Begin Data for this task
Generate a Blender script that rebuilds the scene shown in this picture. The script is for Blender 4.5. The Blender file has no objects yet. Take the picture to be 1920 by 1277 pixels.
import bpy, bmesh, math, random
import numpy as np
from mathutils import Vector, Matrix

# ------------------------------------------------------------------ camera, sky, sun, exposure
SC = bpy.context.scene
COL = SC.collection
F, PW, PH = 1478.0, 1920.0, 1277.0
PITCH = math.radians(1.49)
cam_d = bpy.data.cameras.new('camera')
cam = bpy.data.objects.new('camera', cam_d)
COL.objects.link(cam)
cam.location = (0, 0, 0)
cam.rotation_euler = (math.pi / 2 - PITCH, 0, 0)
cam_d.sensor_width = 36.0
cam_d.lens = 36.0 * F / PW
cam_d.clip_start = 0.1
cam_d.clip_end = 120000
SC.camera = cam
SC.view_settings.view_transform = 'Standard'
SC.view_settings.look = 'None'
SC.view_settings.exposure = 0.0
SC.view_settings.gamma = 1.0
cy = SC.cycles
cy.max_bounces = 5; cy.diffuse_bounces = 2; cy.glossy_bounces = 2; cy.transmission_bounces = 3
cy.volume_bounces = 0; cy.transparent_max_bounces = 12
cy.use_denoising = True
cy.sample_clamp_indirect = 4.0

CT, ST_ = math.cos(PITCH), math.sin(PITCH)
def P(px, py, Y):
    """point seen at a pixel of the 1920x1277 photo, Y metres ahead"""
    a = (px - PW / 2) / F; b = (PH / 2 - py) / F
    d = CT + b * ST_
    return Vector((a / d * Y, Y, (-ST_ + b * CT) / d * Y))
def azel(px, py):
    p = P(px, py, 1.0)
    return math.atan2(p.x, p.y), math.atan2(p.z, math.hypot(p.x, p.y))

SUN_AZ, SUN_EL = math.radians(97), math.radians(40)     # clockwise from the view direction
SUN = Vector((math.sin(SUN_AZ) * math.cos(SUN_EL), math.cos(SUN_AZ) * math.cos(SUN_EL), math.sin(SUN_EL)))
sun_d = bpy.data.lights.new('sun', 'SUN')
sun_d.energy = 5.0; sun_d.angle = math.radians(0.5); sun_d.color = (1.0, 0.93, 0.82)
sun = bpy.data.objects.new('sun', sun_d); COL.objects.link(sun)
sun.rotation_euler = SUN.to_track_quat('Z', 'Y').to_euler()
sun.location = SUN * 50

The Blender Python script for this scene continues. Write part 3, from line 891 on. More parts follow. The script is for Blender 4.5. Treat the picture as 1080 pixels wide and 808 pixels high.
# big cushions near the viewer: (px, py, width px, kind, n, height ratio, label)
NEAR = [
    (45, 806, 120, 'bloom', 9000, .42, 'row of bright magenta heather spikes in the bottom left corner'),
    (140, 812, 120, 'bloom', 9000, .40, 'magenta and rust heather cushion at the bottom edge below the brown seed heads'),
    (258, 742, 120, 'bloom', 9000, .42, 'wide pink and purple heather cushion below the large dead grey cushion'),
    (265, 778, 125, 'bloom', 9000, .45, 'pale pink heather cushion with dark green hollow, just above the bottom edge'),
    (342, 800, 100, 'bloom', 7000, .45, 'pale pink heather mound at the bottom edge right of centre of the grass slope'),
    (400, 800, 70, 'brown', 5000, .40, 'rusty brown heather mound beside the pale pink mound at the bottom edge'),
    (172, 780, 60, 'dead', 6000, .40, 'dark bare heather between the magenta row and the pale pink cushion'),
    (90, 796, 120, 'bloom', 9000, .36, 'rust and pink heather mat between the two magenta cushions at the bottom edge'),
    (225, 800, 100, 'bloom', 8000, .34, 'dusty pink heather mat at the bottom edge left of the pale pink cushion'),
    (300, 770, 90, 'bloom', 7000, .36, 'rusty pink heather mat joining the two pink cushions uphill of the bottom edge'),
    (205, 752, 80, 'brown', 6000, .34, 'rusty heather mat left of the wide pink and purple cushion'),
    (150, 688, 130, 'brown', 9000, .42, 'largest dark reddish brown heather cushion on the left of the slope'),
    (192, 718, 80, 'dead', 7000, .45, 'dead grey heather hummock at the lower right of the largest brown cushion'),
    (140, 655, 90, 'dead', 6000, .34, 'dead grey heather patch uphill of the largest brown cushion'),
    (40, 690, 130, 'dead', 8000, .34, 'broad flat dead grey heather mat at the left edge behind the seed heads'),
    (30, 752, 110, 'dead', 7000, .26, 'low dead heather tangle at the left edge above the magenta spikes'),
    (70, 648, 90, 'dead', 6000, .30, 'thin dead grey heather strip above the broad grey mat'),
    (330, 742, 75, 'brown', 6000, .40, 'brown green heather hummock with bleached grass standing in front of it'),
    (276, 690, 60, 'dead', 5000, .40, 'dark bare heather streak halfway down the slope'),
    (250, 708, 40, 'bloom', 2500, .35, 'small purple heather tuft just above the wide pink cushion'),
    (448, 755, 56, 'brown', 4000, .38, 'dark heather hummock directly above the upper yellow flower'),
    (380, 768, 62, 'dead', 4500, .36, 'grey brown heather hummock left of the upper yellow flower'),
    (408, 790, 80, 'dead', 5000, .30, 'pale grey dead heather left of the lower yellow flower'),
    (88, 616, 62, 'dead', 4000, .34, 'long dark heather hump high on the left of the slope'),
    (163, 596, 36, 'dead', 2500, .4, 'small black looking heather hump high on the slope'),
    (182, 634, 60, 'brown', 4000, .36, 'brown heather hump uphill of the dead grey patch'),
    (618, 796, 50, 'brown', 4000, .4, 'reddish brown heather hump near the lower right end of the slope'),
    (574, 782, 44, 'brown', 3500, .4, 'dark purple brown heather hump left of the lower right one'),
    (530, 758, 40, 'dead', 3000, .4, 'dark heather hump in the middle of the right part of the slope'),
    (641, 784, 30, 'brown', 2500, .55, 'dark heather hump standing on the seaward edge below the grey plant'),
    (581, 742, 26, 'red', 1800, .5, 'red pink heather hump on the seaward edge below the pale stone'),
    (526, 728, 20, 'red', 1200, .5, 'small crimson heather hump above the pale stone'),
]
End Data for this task
Write the material out again in its entirety, exactly as shown.

Generate a Blender script that rebuilds the scene shown in this picture. The script is for Blender 4.5. The Blender file has no objects yet. Take the picture to be 1920 by 1277 pixels.
import bpy, bmesh, math, random
import numpy as np
from mathutils import Vector, Matrix

# ------------------------------------------------------------------ camera, sky, sun, exposure
SC = bpy.context.scene
COL = SC.collection
F, PW, PH = 1478.0, 1920.0, 1277.0
PITCH = math.radians(1.49)
cam_d = bpy.data.cameras.new('camera')
cam = bpy.data.objects.new('camera', cam_d)
COL.objects.link(cam)
cam.location = (0, 0, 0)
cam.rotation_euler = (math.pi / 2 - PITCH, 0, 0)
cam_d.sensor_width = 36.0
cam_d.lens = 36.0 * F / PW
cam_d.clip_start = 0.1
cam_d.clip_end = 120000
SC.camera = cam
SC.view_settings.view_transform = 'Standard'
SC.view_settings.look = 'None'
SC.view_settings.exposure = 0.0
SC.view_settings.gamma = 1.0
cy = SC.cycles
cy.max_bounces = 5; cy.diffuse_bounces = 2; cy.glossy_bounces = 2; cy.transmission_bounces = 3
cy.volume_bounces = 0; cy.transparent_max_bounces = 12
cy.use_denoising = True
cy.sample_clamp_indirect = 4.0

CT, ST_ = math.cos(PITCH), math.sin(PITCH)
def P(px, py, Y):
    """point seen at a pixel of the 1920x1277 photo, Y metres ahead"""
    a = (px - PW / 2) / F; b = (PH / 2 - py) / F
    d = CT + b * ST_
    return Vector((a / d * Y, Y, (-ST_ + b * CT) / d * Y))
def azel(px, py):
    p = P(px, py, 1.0)
    return math.atan2(p.x, p.y), math.atan2(p.z, math.hypot(p.x, p.y))

SUN_AZ, SUN_EL = math.radians(97), math.radians(40)     # clockwise from the view direction
SUN = Vector((math.sin(SUN_AZ) * math.cos(SUN_EL), math.cos(SUN_AZ) * math.cos(SUN_EL), math.sin(SUN_EL)))
sun_d = bpy.data.lights.new('sun', 'SUN')
sun_d.energy = 5.0; sun_d.angle = math.radians(0.5); sun_d.color = (1.0, 0.93, 0.82)
sun = bpy.data.objects.new('sun', sun_d); COL.objects.link(sun)
sun.rotation_euler = SUN.to_track_quat('Z', 'Y').to_euler()
sun.location = SUN * 50

The Blender Python script for this scene continues. Write part 3, from line 891 on. More parts follow. The script is for Blender 4.5. Treat the picture as 1080 pixels wide and 808 pixels high.
# big cushions near the viewer: (px, py, width px, kind, n, height ratio, label)
NEAR = [
    (45, 806, 120, 'bloom', 9000, .42, 'row of bright magenta heather spikes in the bottom left corner'),
    (140, 812, 120, 'bloom', 9000, .40, 'magenta and rust heather cushion at the bottom edge below the brown seed heads'),
    (258, 742, 120, 'bloom', 9000, .42, 'wide pink and purple heather cushion below the large dead grey cushion'),
    (265, 778, 125, 'bloom', 9000, .45, 'pale pink heather cushion with dark green hollow, just above the bottom edge'),
    (342, 800, 100, 'bloom', 7000, .45, 'pale pink heather mound at the bottom edge right of centre of the grass slope'),
    (400, 800, 70, 'brown', 5000, .40, 'rusty brown heather mound beside the pale pink mound at the bottom edge'),
    (172, 780, 60, 'dead', 6000, .40, 'dark bare heather between the magenta row and the pale pink cushion'),
    (90, 796, 120, 'bloom', 9000, .36, 'rust and pink heather mat between the two magenta cushions at the bottom edge'),
    (225, 800, 100, 'bloom', 8000, .34, 'dusty pink heather mat at the bottom edge left of the pale pink cushion'),
    (300, 770, 90, 'bloom', 7000, .36, 'rusty pink heather mat joining the two pink cushions uphill of the bottom edge'),
    (205, 752, 80, 'brown', 6000, .34, 'rusty heather mat left of the wide pink and purple cushion'),
    (150, 688, 130, 'brown', 9000, .42, 'largest dark reddish brown heather cushion on the left of the slope'),
    (192, 718, 80, 'dead', 7000, .45, 'dead grey heather hummock at the lower right of the largest brown cushion'),
    (140, 655, 90, 'dead', 6000, .34, 'dead grey heather patch uphill of the largest brown cushion'),
    (40, 690, 130, 'dead', 8000, .34, 'broad flat dead grey heather mat at the left edge behind the seed heads'),
    (30, 752, 110, 'dead', 7000, .26, 'low dead heather tangle at the left edge above the magenta spikes'),
    (70, 648, 90, 'dead', 6000, .30, 'thin dead grey heather strip above the broad grey mat'),
    (330, 742, 75, 'brown', 6000, .40, 'brown green heather hummock with bleached grass standing in front of it'),
    (276, 690, 60, 'dead', 5000, .40, 'dark bare heather streak halfway down the slope'),
    (250, 708, 40, 'bloom', 2500, .35, 'small purple heather tuft just above the wide pink cushion'),
    (448, 755, 56, 'brown', 4000, .38, 'dark heather hummock directly above the upper yellow flower'),
    (380, 768, 62, 'dead', 4500, .36, 'grey brown heather hummock left of the upper yellow flower'),
    (408, 790, 80, 'dead', 5000, .30, 'pale grey dead heather left of the lower yellow flower'),
    (88, 616, 62, 'dead', 4000, .34, 'long dark heather hump high on the left of the slope'),
    (163, 596, 36, 'dead', 2500, .4, 'small black looking heather hump high on the slope'),
    (182, 634, 60, 'brown', 4000, .36, 'brown heather hump uphill of the dead grey patch'),
    (618, 796, 50, 'brown', 4000, .4, 'reddish brown heather hump near the lower right end of the slope'),
    (574, 782, 44, 'brown', 3500, .4, 'dark purple brown heather hump left of the lower right one'),
    (530, 758, 40, 'dead', 3000, .4, 'dark heather hump in the middle of the right part of the slope'),
    (641, 784, 30, 'brown', 2500, .55, 'dark heather hump standing on the seaward edge below the grey plant'),
    (581, 742, 26, 'red', 1800, .5, 'red pink heather hump on the seaward edge below the pale stone'),
    (526, 728, 20, 'red', 1200, .5, 'small crimson heather hump above the pale stone'),
]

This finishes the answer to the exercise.